▶ **WORK INSTRUCTIONS**: Reproduce the first line and every line after it, exactly, through the one containing "from mathutils import Vector, Matrix, noise". Leave out the rest.

▶ **DATASET EXCERPT**:
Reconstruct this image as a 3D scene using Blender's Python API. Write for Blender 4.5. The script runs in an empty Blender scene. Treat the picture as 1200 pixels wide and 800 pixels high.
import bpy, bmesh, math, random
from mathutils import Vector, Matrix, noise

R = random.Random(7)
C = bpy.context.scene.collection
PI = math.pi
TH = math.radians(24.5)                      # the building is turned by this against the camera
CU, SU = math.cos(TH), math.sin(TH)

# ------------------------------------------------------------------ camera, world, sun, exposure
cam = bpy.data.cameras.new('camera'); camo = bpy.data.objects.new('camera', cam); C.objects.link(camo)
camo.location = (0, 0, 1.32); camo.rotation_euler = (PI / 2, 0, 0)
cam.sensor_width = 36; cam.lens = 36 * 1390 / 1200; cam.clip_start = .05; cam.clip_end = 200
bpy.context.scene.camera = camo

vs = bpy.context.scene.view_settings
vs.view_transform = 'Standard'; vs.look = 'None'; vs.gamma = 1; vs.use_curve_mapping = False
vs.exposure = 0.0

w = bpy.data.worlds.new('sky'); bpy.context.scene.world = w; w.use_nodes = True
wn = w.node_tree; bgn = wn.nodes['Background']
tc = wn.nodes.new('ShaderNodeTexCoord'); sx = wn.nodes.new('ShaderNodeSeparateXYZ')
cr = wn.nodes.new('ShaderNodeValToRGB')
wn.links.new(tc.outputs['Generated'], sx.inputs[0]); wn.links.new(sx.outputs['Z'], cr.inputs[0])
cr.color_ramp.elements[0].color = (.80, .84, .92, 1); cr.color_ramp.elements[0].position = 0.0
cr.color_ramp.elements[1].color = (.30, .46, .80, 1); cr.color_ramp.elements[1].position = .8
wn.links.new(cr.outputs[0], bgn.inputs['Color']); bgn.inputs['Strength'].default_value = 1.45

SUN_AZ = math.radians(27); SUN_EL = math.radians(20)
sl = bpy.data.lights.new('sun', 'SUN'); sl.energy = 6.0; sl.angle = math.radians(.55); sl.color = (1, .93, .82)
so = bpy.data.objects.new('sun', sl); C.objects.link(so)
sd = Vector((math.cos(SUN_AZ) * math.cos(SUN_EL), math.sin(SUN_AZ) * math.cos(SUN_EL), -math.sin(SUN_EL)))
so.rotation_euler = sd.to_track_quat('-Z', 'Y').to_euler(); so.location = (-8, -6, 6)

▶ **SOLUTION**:
Reconstruct this image as a 3D scene using Blender's Python API. Write for Blender 4.5. The script runs in an empty Blender scene. Treat the picture as 1200 pixels wide and 800 pixels high.
import bpy, bmesh, math, random
from mathutils import Vector, Matrix, noise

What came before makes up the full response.